Textos como «Toque de queda» (un furtivo encuentro de adulterio en medio del miedo y la paranoia urbana), «El castillo del conde» (una iniciación sexual contradictoria y sórdida), «Noche de reyes» (la desconcertante entrega de regalos en un pueblo por parte de un grupo criminal), «El paradero» (una historia de cantina alternada por dolorosos recuerdos de familia), «Motel Illusions» (un pormenorizado encuentro de motel con un final inesperado), «Un perro de azotea» (el desquiciado monólogo de un peligroso adicto sin control) o «Dramas para piano y violín» (la historia del Señor O. y su obsesión e involucramiento con una joven misteriosa con la que se obsesiona), si bien son muy distintos entre sí (porque en realidad todo el volumen es heterogéneo) tienen en común la intencionalidad del retrato, uno particularmente no frontal sino oblicuo. Detallado y a la vez ambiguo, lo cual potencia cada uno de los cuentos en tanto que lo que nos muestra como historias individuales no parecen ser sino el telón de fondo para contarnos algo más.
Ese «algo más» son tragedias particulares, vicisitudes insertas en contextos ultraviolentos, de miedo, de peligro o zozobra. Araujo logra recrear atmósferas sórdidas, decadentes, opresivas con naturalidad realista. He mencionado antes la palabra retrato, luego también la palabra recreación. Con escritores como Araujo no podemos ignorar que ambas se implican. Así, el autor, pese a la brevedad de los textos (en una suerte de intensidad concentrada) no escatima en detalles feroces, perspectivas crudas, personajes crueles y también narradores crueles, irónicos, brutales.

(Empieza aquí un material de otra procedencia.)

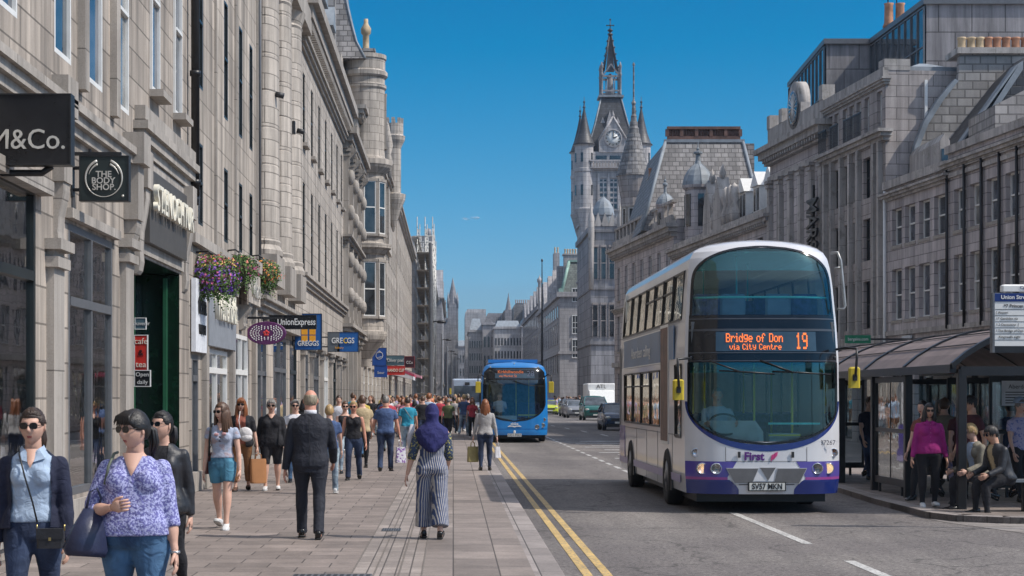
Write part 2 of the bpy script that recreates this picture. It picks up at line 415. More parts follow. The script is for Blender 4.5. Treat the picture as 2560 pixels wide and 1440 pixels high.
# ---------------------------------------------------------------- buildings
WIN = {}; WR = random.Random(4)
def window_meshes(w, h, style):
    k = (round(w, 2), round(h, 2), style)
    if k in WIN: return WIN[k]
    fm = {'sash': M_WHITE, 'dark': M_DARKPAINT, 'shop': M_DARKPAINT, 'shopw': M_WHITE, 'black': M_BLACK, 'shopg': M_GREYMETAL}[style]
    b = MB(); t = .06 if style == 'sash' else .05
    if style.startswith('shop'): t = .09
    b.box(-w/2, -w/2+t, -.05, .05, 0, h); b.box(w/2-t, w/2, -.05, .05, 0, h)
    b.box(-w/2+t, w/2-t, -.05, .05, 0, t); b.box(-w/2+t, w/2-t, -.05, .05, h-t, h)
    if style == 'sash':
        b.box(-w/2+t, w/2-t, -.065, .03, h*.48, h*.48+.05)
        if w > 1.3: b.box(-.025, .025, -.045, .03, t, h*.48); b.box(-.025, .025, -.045, .03, h*.48+.05, h-t)
    elif style in ('dark', 'black'):
        b.box(-w/2+t, w/2-t, -.06, .03, h*.5, h*.5+.05)
    else:
        zt = h * (.70 if h > 2.6 else .8)
        b.box(-w/2+t, w/2-t, -.065, .04, zt, zt+.11)
        n = max(1, round(w / 1.5))
        for i in range(1, n):
            x = -w/2 + w*i/n; b.box(x-.04, x+.04, -.055, .04, t, zt); b.box(x-.04, x+.04, -.055, .04, zt+.11, h-t)
    fr = b.mesh('window_frame', [fm])
    g = MB(); g.box(-w/2+t*.5, w/2-t*.5, -.008, .008, t*.5, h-t*.5)
    gm = M_GLASSC if style.startswith('shop') else (M_GLASSB if style == 'sash' else M_GLASS)
    gl = g.mesh('pane', [gm])
    s = MB(); s.box(-w/2-.05, w/2+.05, -.23, .02, -.11, -.003)
    sl = s.mesh('sill', [M_TRIM])
    cu = MB(); cu.box(-w/2+t, -w/2+t+.18*w, .06, .08, .05, h-.05); cu.box(w/2-t-.16*w, w/2-t, .06, .08, .05, h-.05)
    WIN[k] = (fr, gl, sl, None); return WIN[k]

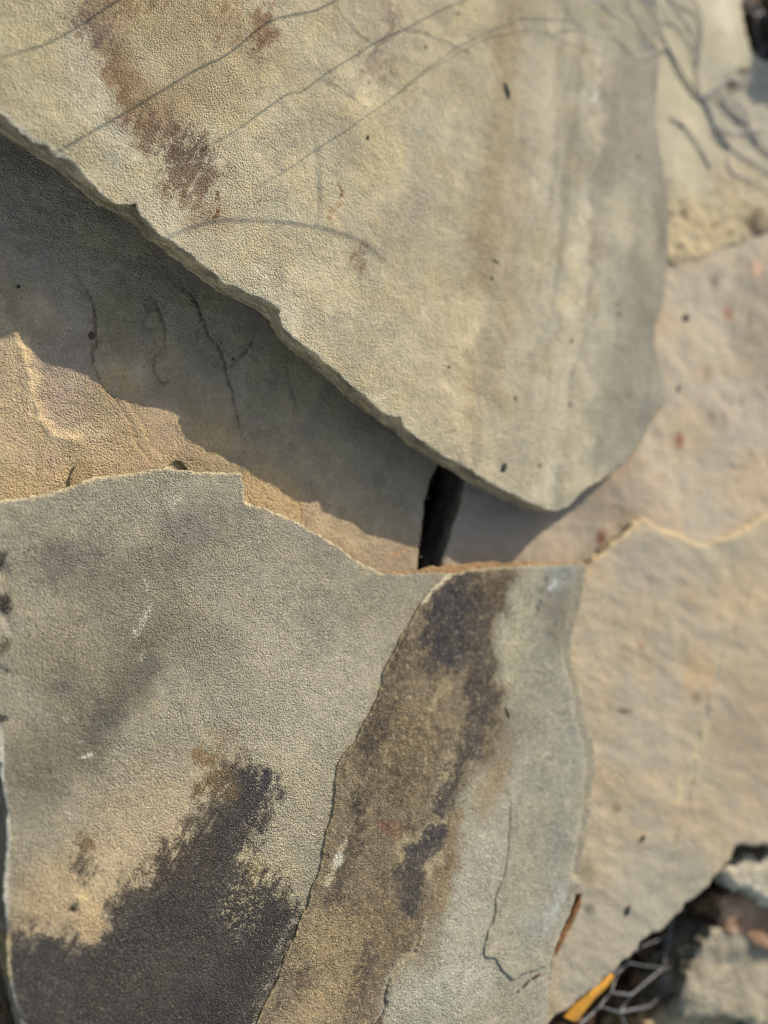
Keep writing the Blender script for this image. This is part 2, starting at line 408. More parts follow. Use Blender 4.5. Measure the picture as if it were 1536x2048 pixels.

Si los textos comparten algo más no es un «hilo conductor» (lugar común paradigmático entre las categorías críticas de las presentaciones de libros), ni una estructura discursiva, ni siquiera un tema recurrente (no puede decirse enteramente que Toque de queda sea un libro más que deba unirse a las filas de la literatura sobre el narco, que tanto se discute ahora), sino más bien un temperamento. Un espíritu de desencanto contagioso. Araujo, narrador pesimista, no sólo asume que el lenguaje tiene problemas para acceder a algunas de las zonas más oscuras de nuestra condición humana actual (una muy distinta a la que le tocó a Chéjov o a Allan Poe, por ejemplo), sino que considera que en tanto no se vislumbra una sola solución de la tragedia (o tragicomedia, lo cual sería doblemente trágico) de nuestro país el fragmento, si bien puede expresar mejor lo fragmentario, en realidad puede apenas expresar.
Acaso, ante una realidad en ruinas el lenguaje sólo pueda ser igualmente ruinoso, la sombra de lo que solía ser, y sin embargo debe persistir. Y la literatura en ruinas, acaso tenga qué expresar más que nunca, aunque apenas pueda.